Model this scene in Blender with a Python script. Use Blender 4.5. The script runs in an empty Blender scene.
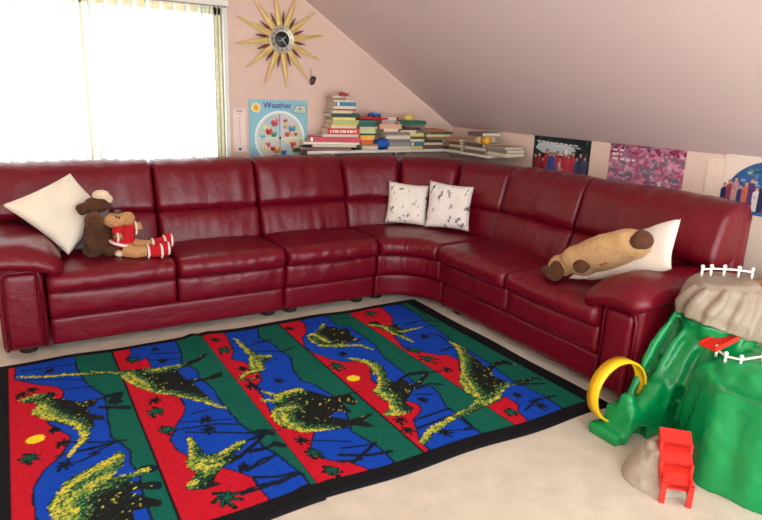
EXPO=0.80; WCOL=(.925,.975,1.0); WSTR=3.0; WALLC=(226,196,180); CEILC=(224,204,200)
import bpy, bmesh, math, random
import numpy as np
from mathutils import Vector, Matrix, noise, Euler
random.seed(7); rng=np.random.RandomState(5)
SC=bpy.context.scene; COL=SC.collection
PI=math.pi

# ------------------------------------------------------------ materials
def lin(c):
    return tuple(((v/255)/12.92 if v/255<=.04045 else ((v/255+.055)/1.055)**2.4) for v in c)
_m={}
def mat(name,rgb,rough=.6,bump=0,bscale=60,var=0,vscale=8,coat=0,sheen=0,trans=0,metal=0,spec=.5,dist=.002):
    key=(name,tuple(rgb))
    if key in _m: return _m[key]
    m=bpy.data.materials.new(name); m.use_nodes=True; nt=m.node_tree; b=nt.nodes['Principled BSDF']
    b.inputs['Roughness'].default_value=rough; b.inputs['Metallic'].default_value=metal
    b.inputs['Specular IOR Level'].default_value=spec
    b.inputs['Coat Weight'].default_value=coat; b.inputs['Sheen Weight'].default_value=sheen
    L=lin(rgb); b.inputs['Base Color'].default_value=(*L,1)
    tc=nt.nodes.new('ShaderNodeTexCoord')
    n=nt.nodes.new('ShaderNodeTexNoise'); n.inputs['Scale'].default_value=vscale; n.inputs['Detail'].default_value=4
    nt.links.new(tc.outputs['Object'],n.inputs['Vector'])
    r=nt.nodes.new('ShaderNodeValToRGB')
    v=var if var else .03
    r.color_ramp.elements[0].color=(*[max(0,x*(1-v)) for x in L],1); r.color_ramp.elements[1].color=(*[min(1,x*(1+v)) for x in L],1)
    r.color_ramp.elements[0].position=.35; r.color_ramp.elements[1].position=.65
    nt.links.new(n.outputs['Fac'],r.inputs['Fac']); nt.links.new(r.outputs['Color'],b.inputs['Base Color'])
    if bump:
        n2=nt.nodes.new('ShaderNodeTexNoise'); n2.inputs['Scale'].default_value=bscale; n2.inputs['Detail'].default_value=6
        nt.links.new(tc.outputs['Object'],n2.inputs['Vector'])
        bp=nt.nodes.new('ShaderNodeBump'); bp.inputs['Strength'].default_value=bump; bp.inputs['Distance'].default_value=dist
        nt.links.new(n2.outputs['Fac'],bp.inputs['Height']); nt.links.new(bp.outputs['Normal'],b.inputs['Normal'])
    if trans:
        t=nt.nodes.new('ShaderNodeBsdfTranslucent'); t.inputs['Color'].default_value=(*L,1)
        mx=nt.nodes.new('ShaderNodeMixShader'); mx.inputs[0].default_value=trans
        nt.links.new(b.outputs[0],mx.inputs[1]); nt.links.new(t.outputs[0],mx.inputs[2])
        nt.links.new(mx.outputs[0],nt.nodes['Material Output'].inputs['Surface'])
    _m[key]=m; return m
def leather():
    m=mat('burgundy_leather',(110,5,26),rough=.31,spec=.42)
    nt=m.node_tree; b=nt.nodes['Principled BSDF']; N=nt.nodes.new; K=nt.links.new
    tc=nt.nodes['Texture Coordinate']
    mp=N('ShaderNodeMapping'); K(tc.outputs['Object'],mp.inputs['Vector'])
    v=N('ShaderNodeTexVoronoi'); v.inputs['Scale'].default_value=170; K(mp.outputs[0],v.inputs['Vector'])
    w=N('ShaderNodeTexNoise'); w.inputs['Scale'].default_value=9; w.inputs['Detail'].default_value=5; w.inputs['Distortion'].default_value=1.6; w.inputs['Roughness'].default_value=.6
    K(mp.outputs[0],w.inputs['Vector'])
    b1=N('ShaderNodeBump'); b1.inputs['Strength'].default_value=.24; b1.inputs['Distance'].default_value=.02; K(w.outputs['Fac'],b1.inputs['Height'])
    b2=N('ShaderNodeBump'); b2.inputs['Strength'].default_value=.25; b2.inputs['Distance'].default_value=.0015; K(v.outputs['Distance'],b2.inputs['Height']); K(b1.outputs[0],b2.inputs['Normal'])
    K(b2.outputs[0],b.inputs['Normal'])
    return m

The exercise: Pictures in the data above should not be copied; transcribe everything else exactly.

Answer for this exercise:
Model this scene in Blender with a Python script. Use Blender 4.5. The script runs in an empty Blender scene.
EXPO=0.80; WCOL=(.925,.975,1.0); WSTR=3.0; WALLC=(226,196,180); CEILC=(224,204,200)
import bpy, bmesh, math, random
import numpy as np
from mathutils import Vector, Matrix, noise, Euler
random.seed(7); rng=np.random.RandomState(5)
SC=bpy.context.scene; COL=SC.collection
PI=math.pi

# ------------------------------------------------------------ materials
def lin(c):
    return tuple(((v/255)/12.92 if v/255<=.04045 else ((v/255+.055)/1.055)**2.4) for v in c)
_m={}
def mat(name,rgb,rough=.6,bump=0,bscale=60,var=0,vscale=8,coat=0,sheen=0,trans=0,metal=0,spec=.5,dist=.002):
    key=(name,tuple(rgb))
    if key in _m: return _m[key]
    m=bpy.data.materials.new(name); m.use_nodes=True; nt=m.node_tree; b=nt.nodes['Principled BSDF']
    b.inputs['Roughness'].default_value=rough; b.inputs['Metallic'].default_value=metal
    b.inputs['Specular IOR Level'].default_value=spec
    b.inputs['Coat Weight'].default_value=coat; b.inputs['Sheen Weight'].default_value=sheen
    L=lin(rgb); b.inputs['Base Color'].default_value=(*L,1)
    tc=nt.nodes.new('ShaderNodeTexCoord')
    n=nt.nodes.new('ShaderNodeTexNoise'); n.inputs['Scale'].default_value=vscale; n.inputs['Detail'].default_value=4
    nt.links.new(tc.outputs['Object'],n.inputs['Vector'])
    r=nt.nodes.new('ShaderNodeValToRGB')
    v=var if var else .03
    r.color_ramp.elements[0].color=(*[max(0,x*(1-v)) for x in L],1); r.color_ramp.elements[1].color=(*[min(1,x*(1+v)) for x in L],1)
    r.color_ramp.elements[0].position=.35; r.color_ramp.elements[1].position=.65
    nt.links.new(n.outputs['Fac'],r.inputs['Fac']); nt.links.new(r.outputs['Color'],b.inputs['Base Color'])
    if bump:
        n2=nt.nodes.new('ShaderNodeTexNoise'); n2.inputs['Scale'].default_value=bscale; n2.inputs['Detail'].default_value=6
        nt.links.new(tc.outputs['Object'],n2.inputs['Vector'])
        bp=nt.nodes.new('ShaderNodeBump'); bp.inputs['Strength'].default_value=bump; bp.inputs['Distance'].default_value=dist
        nt.links.new(n2.outputs['Fac'],bp.inputs['Height']); nt.links.new(bp.outputs['Normal'],b.inputs['Normal'])
    if trans:
        t=nt.nodes.new('ShaderNodeBsdfTranslucent'); t.inputs['Color'].default_value=(*L,1)
        mx=nt.nodes.new('ShaderNodeMixShader'); mx.inputs[0].default_value=trans
        nt.links.new(b.outputs[0],mx.inputs[1]); nt.links.new(t.outputs[0],mx.inputs[2])
        nt.links.new(mx.outputs[0],nt.nodes['Material Output'].inputs['Surface'])
    _m[key]=m; return m
def leather():
    m=mat('burgundy_leather',(110,5,26),rough=.31,spec=.42)
    nt=m.node_tree; b=nt.nodes['Principled BSDF']; N=nt.nodes.new; K=nt.links.new
    tc=nt.nodes['Texture Coordinate']
    mp=N('ShaderNodeMapping'); K(tc.outputs['Object'],mp.inputs['Vector'])
    v=N('ShaderNodeTexVoronoi'); v.inputs['Scale'].default_value=170; K(mp.outputs[0],v.inputs['Vector'])
    w=N('ShaderNodeTexNoise'); w.inputs['Scale'].default_value=9; w.inputs['Detail'].default_value=5; w.inputs['Distortion'].default_value=1.6; w.inputs['Roughness'].default_value=.6
    K(mp.outputs[0],w.inputs['Vector'])
    b1=N('ShaderNodeBump'); b1.inputs['Strength'].default_value=.24; b1.inputs['Distance'].default_value=.02; K(w.outputs['Fac'],b1.inputs['Height'])
    b2=N('ShaderNodeBump'); b2.inputs['Strength'].default_value=.25; b2.inputs['Distance'].default_value=.0015; K(v.outputs['Distance'],b2.inputs['Height']); K(b1.outputs[0],b2.inputs['Normal'])
    K(b2.outputs[0],b.inputs['Normal'])
    return m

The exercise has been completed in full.